Monday, February 29, 2016

E-mail - the Enemy of a Scrum Master

E-mail can be the enemy
One of the biggest challenges for a scrum master is communications.  The scrum master is sending e-mails, attending conference calls, and walking around attempting to understand how the sprint is going and what people are saying about it.  It is not an easy job.  It requires great listening skills and the ability to communicate vital information in just about every format a modern business can throw at you.  This week I wanted to discuss e-mail because this old standby of the office is the least effective of all the tools at your disposal.

Many argue that the modern internet was born when the first e-mail was sent in 1972.  In the forty plus years since, I have seen how the technology has evolved from something helpful to the bane of a business person’s existence.  Since e-mails had a recipient and the ability to carbon copy people, the e-mail quickly became a way to disseminate information in a large organization.  Sadly, many e-mails resembled the memos which were distributed before the advent of e-mail.

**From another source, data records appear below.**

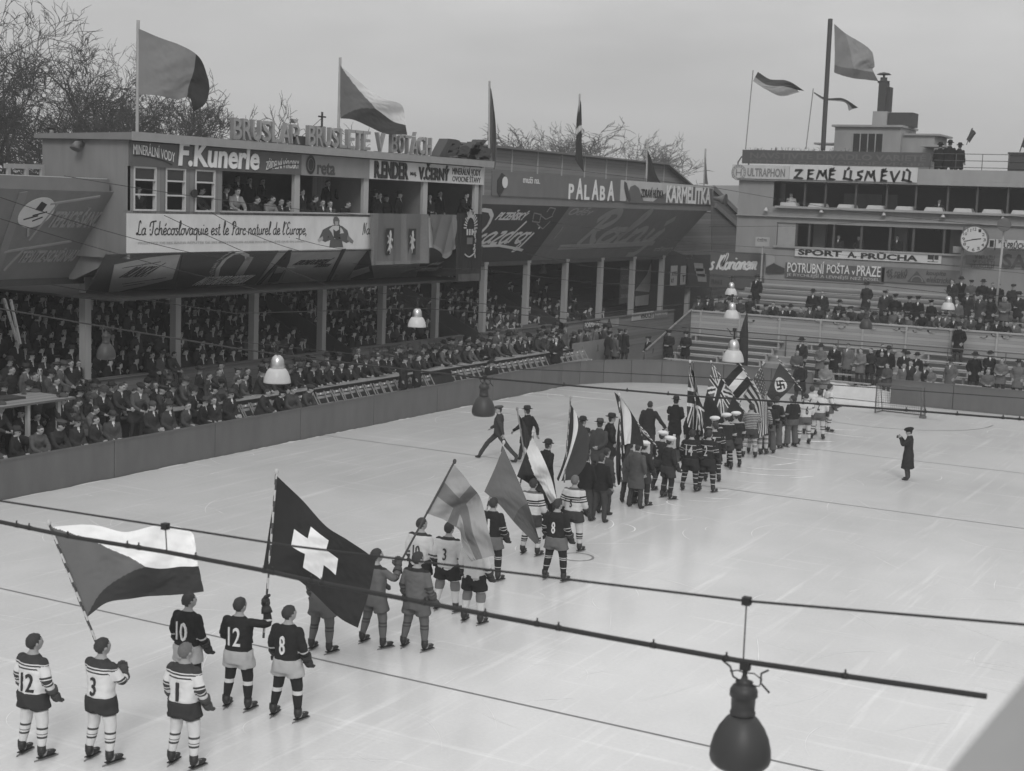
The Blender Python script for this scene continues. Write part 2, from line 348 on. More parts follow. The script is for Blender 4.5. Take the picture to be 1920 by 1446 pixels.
sheet('ice', XB, -6, 2, YB, 0.0, ICE)
LINE = mat('ice_line_paint', .20, .5, .2, 3)
mb = MB()
for Y, wd in ((20.5, .06), (40.3, .06), (49.2, .05), (59.9, .05)):
    x1 = -.9; x0 = XB if Y < 50 else -27
    if Y > 55: x1, x0 = -12.9, -16.4
    mb.add([(x0,Y-wd/2,.004),(x1,Y-wd/2,.004),(x1,Y+wd/2,.004),(x0,Y+wd/2,.004)], [(0,1,2,3)])
def arc(cx, cy, r, a0, a1, wd, z=.004, n=48):
    vs = []; 
    for i in range(n+1):
        a = a0 + (a1-a0)*i/n
        for q in (r-wd/2, r+wd/2): vs.append((cx+q*math.cos(a), cy+q*math.sin(a), z))
    mb.add(vs, [(2*i, 2*i+1, 2*i+3, 2*i+2) for i in range(n)])
arc(-14.9, 59.9, 3.9, math.pi, 2*math.pi, .07)
arc(-14.6, 30.1, .38, 0, 2*math.pi, .06)
o = mb.build('ice_lines', LINE); o['kind'] = 'structure'
# carpet strip laid across the ice
o = MB().add([tuple(onz(*p, .008)) for p in ((1255,872),(1262,842),(1545,748),(1580,762))], [(0,3,2,1)]).build('carpet_runner', mat('dark_carpet', .045, .95, .2, 4))
tag(o, 'long dark carpet runner laid along the ice behind the teams', 'carpet')
# scraped snow on the ice
mb = MB(); rr = random.Random(3)
def scrape(px, py, ln, ang, wd, curve):
    c = onz(px, py, .0); n = 8; pts = []
    for i in range(n+1):
        s = (i/n-.5)*ln; a = ang + curve*(i/n-.5); pts.append(np.array((c[0]+s*math.cos(a), c[1]+s*math.sin(a), .003)))
    vs = []
    for i, p in enumerate(pts):
        d = pts[min(i+1, n)] - pts[max(i-1, 0)]; d /= np.linalg.norm(d); k = np.array((-d[1], d[0], 0))*wd*math.sin(math.pi*(i+.4)/(n+.8))*rr.uniform(.4, 1)
        vs += [p-k, p+k]
    mb.add(vs, [(2*i, 2*i+2, 2*i+3, 2*i+1) for i in range(n)])
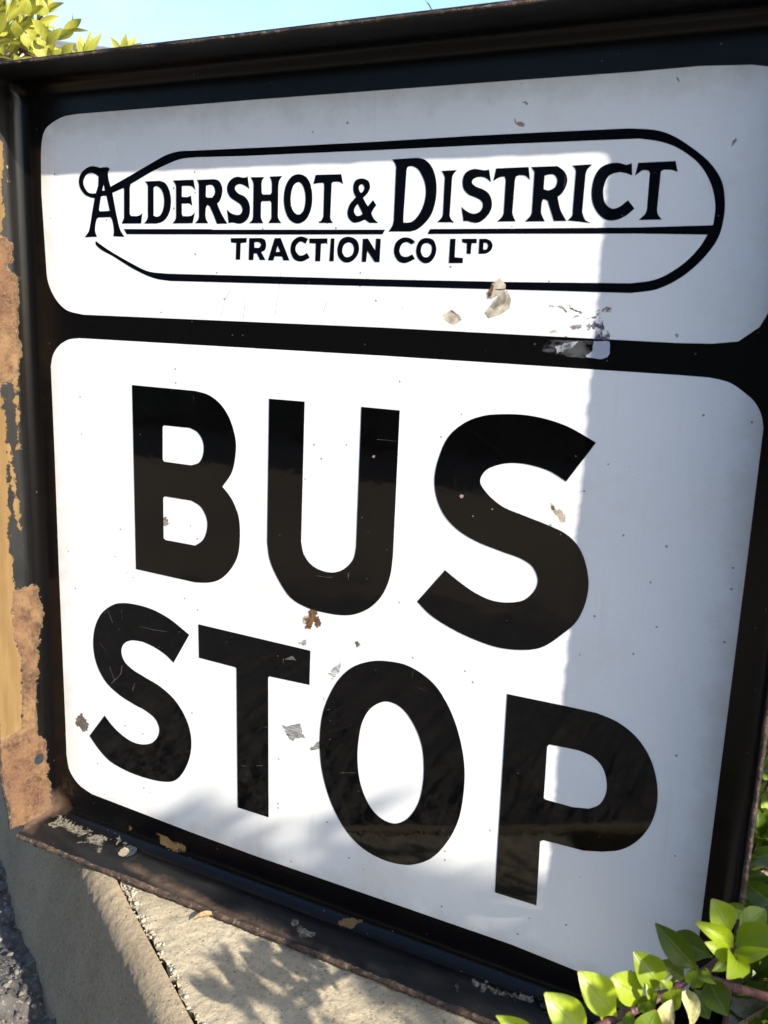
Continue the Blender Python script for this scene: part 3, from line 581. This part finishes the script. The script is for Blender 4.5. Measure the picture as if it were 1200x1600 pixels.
patch('scuff', [(484, 1170), (500, 1156), (506, 1165), (490, 1172)], MAT_SCUFF, FL, 1.0, ZL, 20)
patch('scuff', [(466, 1004), (480, 998), (478, 1008)], MAT_SMUDGE, FL, 1.0, ZL, 21)
patch('scuff', [(510, 1052), (535, 1034), (530, 1050), (520, 1062)], MAT_SCUFF, FL, 1.0, ZL, 22)
patch('scuff', [(555, 1003), (560, 1000), (564, 1008), (558, 1012)], MAT_BROWNSPOT, FL, .8, ZL, 23)
patch('scuff', [(250, 808), (262, 806), (266, 818), (256, 822)], MAT_SMUDGE, FL, 1.0, ZL, 24)
for i, (x, y, r) in enumerate([(585, 713, 2.2), (722.5, 775, 3.0), (770, 795, 1.2), (740, 806, 1.2)]):
    patch('rust_spot', blob(x, y, r, 40 + i, 9, .2, .15), MAT_PINKCHIP, FL, .1, ZC + .00004, 50 + i)
# sticker residue over the black band
patch('sticker_residue', [(690, 392), (1035, 400), (1034, 470), (1000, 497), (900, 492), (770, 482), (660, 455)], film('smeared_glue', (.10, .10, .105), .42, .62, .6, (130, 130, 260)), SIGN, .5, .00036, 30, **CO)
patch('sticker_residue', [(735, 428), (790, 410), (865, 396), (835, 425), (800, 455), (745, 462)], MAT_FILM, SIGN, .6, .00044, 31, **CO)
patch('sticker_residue', [(945, 398), (1034, 400), (1034, 468), (1018, 490), (985, 498), (900, 486), (940, 452)], MAT_TAPE, SIGN, .4, .00044, 32, **CO)
for i, q in enumerate(([(692, 207), (720, 203), (745, 208), (720, 212)], [(752, 206), (768, 204), (785, 216), (770, 222)], [(815, 318), (850, 306), (884, 310), (880, 328), (845, 336), (822, 334)], [(690, 344), (730, 336), (750, 350), (720, 358)], [(862, 236), (880, 232), (882, 246), (868, 250)], [(905, 318), (925, 300), (930, 330), (915, 338)])):
    patch('sticker_residue', q, MAT_SMUDGE, FU, .9, ZL, 330 + i, **CO)
patch('sticker_residue', [(890, 270), (950, 262), (1000, 275), (1005, 330), (1040, 360), (1030, 395), (950, 395), (960, 340), (925, 320), (940, 285)], MAT_INK, FU, .8, ZL + .00004, 34, **CO)
patch('sticker_residue', [(960, 235), (1050, 205), (1040, 240), (970, 262)], MAT_SMUDGE, FU, .8, ZL + .00004, 35, **CO)
for i, (a, b, c_) in enumerate([((812, 196), (820, 215), (880, 240)), ((835, 270), (850, 258), (866, 258)), ((750, 205), (780, 215), (800, 235))]):
    patch('sticker_residue', [a, b, c_, (c_[0] - 4, c_[1] + 6), (b[0] - 2, b[1] + 7)], MAT_BROWNSPOT, FU, .4, ZL + .00006, 36 + i, **CO)
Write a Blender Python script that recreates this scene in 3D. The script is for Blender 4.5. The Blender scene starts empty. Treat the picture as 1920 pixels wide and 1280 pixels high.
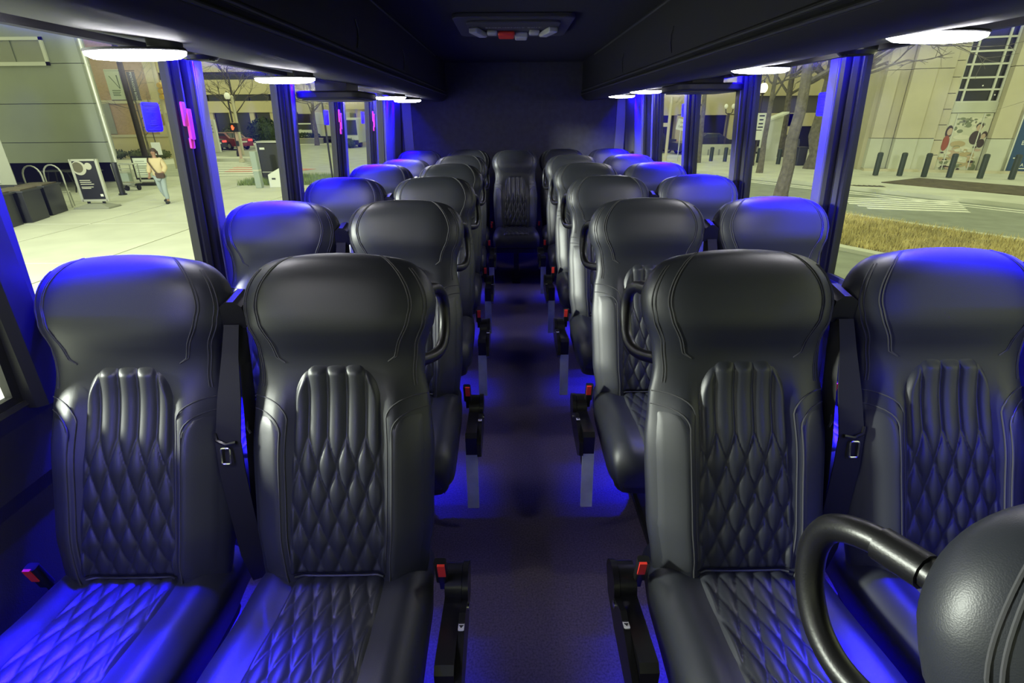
import bpy, bmesh, math, random
from mathutils import Vector, Matrix, Euler
import numpy as np

SC = bpy.context.scene
COL = SC.collection
PI = math.pi
R = math.radians
random.seed(7)

# ------------------------------------------------------------------ camera
FPX = 960.0                      # focal length in pixels of a 1920 px wide frame
cam_d = bpy.data.cameras.new('camera')
cam_d.sensor_width = 36.0
cam_d.lens = FPX / 1920.0 * 36.0
cam_d.clip_start = 0.02
cam_d.clip_end = 400
cam = bpy.data.objects.new('camera', cam_d)
COL.objects.link(cam)
_d = Vector((-8.3 / FPX, -419.0 / FPX, 1.0)).normalized()          # bus axis seen in camera space
_u0 = Vector((-math.sin(0.010), -math.cos(0.010), 0))
_u = (_u0 - _d * _u0.dot(_d)).normalized()
_r = _d.cross(_u)
# rows: world axes written in camera space (x right, y down, z forward)
_M = Matrix((( _r.x, _d.x, _u.x), (_r.y, _d.y, _u.y), (_r.z, _d.z, _u.z)))
_cr = Vector(_M[0]); _cd = Vector(_M[1]); _cf = Vector(_M[2])
cam.matrix_world = Matrix(((_cr.x, -_cd.x, -_cf.x, -0.068), (_cr.y, -_cd.y, -_cf.y, 0.0),
                           (_cr.z, -_cd.z, -_cf.z, 1.42), (0, 0, 0, 1)))
SC.camera = cam

# ------------------------------------------------------------------ world light and exposure
world = bpy.data.worlds.new('night_glow')
SC.world = world
world.use_nodes = True
_bg = world.node_tree.nodes['Background']
_bg.inputs['Color'].default_value = (0.85, 0.92, 0.53, 1)
_bg.inputs['Strength'].default_value = 1.25
vs = SC.view_settings
vs.view_transform = 'Standard'
vs.look = 'None'
vs.exposure = 0.0
vs.gamma = 1.0
vs.use_curve_mapping = False
BLUE = (0.007, 0.0, 1.0)
BLUE_STRENGTH = 360.0
BLUE_W = 29.0
BLUE_SPREAD = 56.0
BLUE_TILT = 1.0
BLUE_FWD = 27.0
LAMP_STRENGTH = 58.0
ADDED_LAMP_W = 8000.0

# ------------------------------------------------------------------ materials
MATS = {}
def mat(name, col, rough=0.6, metal=0.0, noise=None, bump=None, spec=0.5, emit=None, coat=0.0, vor=None, sheen=0.0):
    """noise=(scale, amount): colour variation. bump=(scale, strength, distance)."""
    m = bpy.data.materials.new(name)
    m.use_nodes = True
    nt = m.node_tree
    b = nt.nodes['Principled BSDF']
    c4 = (col[0], col[1], col[2], 1)
    b.inputs['Base Color'].default_value = c4
    b.inputs['Roughness'].default_value = rough
    b.inputs['Metallic'].default_value = metal
    b.inputs['Specular IOR Level'].default_value = spec
    if coat:
        b.inputs['Coat Weight'].default_value = coat
        b.inputs['Coat Roughness'].default_value = 0.15
    if sheen:
        b.inputs['Sheen Weight'].default_value = sheen
    tc = nt.nodes.new('ShaderNodeTexCoord')
    if noise:
        n = nt.nodes.new('ShaderNodeTexNoise')
        n.inputs['Scale'].default_value = noise[0]
        n.inputs['Detail'].default_value = 5
        nt.links.new(tc.outputs['Object'], n.inputs['Vector'])
        r = nt.nodes.new('ShaderNodeValToRGB')
        a = noise[1]
        r.color_ramp.elements[0].position = 0.3
        r.color_ramp.elements[1].position = 0.7
        r.color_ramp.elements[0].color = (col[0] * (1 - a), col[1] * (1 - a), col[2] * (1 - a), 1)
        r.color_ramp.elements[1].color = (min(1, col[0] * (1 + a)), min(1, col[1] * (1 + a)), min(1, col[2] * (1 + a)), 1)
        nt.links.new(n.outputs['Fac'], r.inputs['Fac'])
        nt.links.new(r.outputs['Color'], b.inputs['Base Color'])
    if bump or vor:
        bp = nt.nodes.new('ShaderNodeBump')
        if vor:
            n2 = nt.nodes.new('ShaderNodeTexVoronoi')
            sc, st, di = vor
        else:
            n2 = nt.nodes.new('ShaderNodeTexNoise')
            n2.inputs['Detail'].default_value = 3
            sc, st, di = bump
        n2.inputs['Scale'].default_value = sc
        nt.links.new(tc.outputs['Object'], n2.inputs['Vector'])
        bp.inputs['Strength'].default_value = st
        bp.inputs['Distance'].default_value = di
        nt.links.new(n2.outputs[0], bp.inputs['Height'])
        nt.links.new(bp.outputs['Normal'], b.inputs['Normal'])
    if emit:
        b.inputs['Emission Color'].default_value = (emit[0], emit[1], emit[2], 1)
        b.inputs['Emission Strength'].default_value = emit[3]
    MATS[name] = m
    return m

def glass_mat(name, tint, refl):
    m = bpy.data.materials.new(name)
    m.use_nodes = True
    nt = m.node_tree
    nt.nodes.remove(nt.nodes['Principled BSDF'])
    out = nt.nodes['Material Output']
    t = nt.nodes.new('ShaderNodeBsdfTransparent')
    t.inputs['Color'].default_value = (*tint, 1)
    g = nt.nodes.new('ShaderNodeBsdfGlossy')
    g.inputs['Roughness'].default_value = 0.30
    lw = nt.nodes.new('ShaderNodeLayerWeight')          # Schlick reflectance, same from both sides of the pane
    lw.inputs['Blend'].default_value = 0.5
    pw = nt.nodes.new('ShaderNodeMath'); pw.operation = 'POWER'; pw.inputs[1].default_value = 5.0
    ma = nt.nodes.new('ShaderNodeMath'); ma.operation = 'MULTIPLY_ADD'; ma.inputs[1].default_value = 0.35; ma.inputs[2].default_value = refl
    nt.links.new(lw.outputs['Facing'], pw.inputs[0]); nt.links.new(pw.outputs[0], ma.inputs[0])
    mx = nt.nodes.new('ShaderNodeMixShader')
    nt.links.new(ma.outputs[0], mx.inputs[0])
    nt.links.new(t.outputs[0], mx.inputs[1])
    nt.links.new(g.outputs[0], mx.inputs[2])
    nt.links.new(mx.outputs[0], out.inputs['Surface'])
    MATS[name] = m
    return m

def emit_mat(name, col, strength):
    m = bpy.data.materials.new(name)
    m.use_nodes = True
    nt = m.node_tree
    nt.nodes.remove(nt.nodes['Principled BSDF'])
    e = nt.nodes.new('ShaderNodeEmission')
    e.inputs['Color'].default_value = (*col, 1)
    e.inputs['Strength'].default_value = strength
    nt.links.new(e.outputs[0], nt.nodes['Material Output'].inputs['Surface'])
    MATS[name] = m
    return m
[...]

E-mail as we know it today really didn’t begin until the release of two programs which changed business irrevocably.  Lotus Notes and Microsoft Outlook became the do dominant players in the e-mail game.  Notes not only featured e-mail but primitive forms which could be routed through the organization like paper forms.  Workflow as we know it was born.  Outlook was different, it was a stand-alone tool to send e-mail.  You could attach files to it and forward messages in order to keep people informed.  It was supposed to save paper and speed up collaboration.  What it did was create a vortex of time sucking busy work.  

E-mail communications quickly mirrored the dysfunctions of their parent organizations.  Organizations which were hierarchical demanded reports be forwarded up the chain of command.  This meant that the higher up in the organization you went the more e-mail you received from subordinates.  Soon upper and middle managers were swamped with e-mail.  Decisions were not faster, they took more time as decision makers waded through increasing volumes of e-mail.  E-mail also echoed the lack of trust in organizations as people sent out e-mails to inform others if something was going to go wrong and then use the mail not being read in a timely manner as an alibi.

Soon managers were having conversations similar to this in their offices,

“That sale should not have gone through.  The margin is not high enough and I have to do a major revamp of the vendor portal to make that happen,”

“I sent you an e-mail about it.  I did not hear from you so I decided to go ahead.”
…and so on.

Sometimes as a scrum master I have sent e-mail messages to senior leadership and I have gotten one word responses or the content of the mail has been misunderstood so badly that I have had to print them out hang them on the white board in my bosses office and ask what part of my writing was unclear.

E-mail does have a written record of what was said but if there is too much of it, the record is lost in the constant noise of information modern business people receive.  So e-mail is a poor tool in conveying information to others.  This is why one of the principles behind the agile manifesto is “The most efficient and effective method of conveying information to and within a development team is face-to-face conversation.”  Instead of sending an e-mail get up from your desk and talk to the people who make decisions.  Instead of sending an e-mail, pick up the phone and make a call.  Instead of sending an e-mail, start a video chat with the person.

I understand that executives have gotten very good at learning how to be unavailable to the “peasant masses” that work for them but as a scrum master we have to be the ones to convey information both positive and negative.  Otherwise, team success will continue to get lost in a flood of e-mail.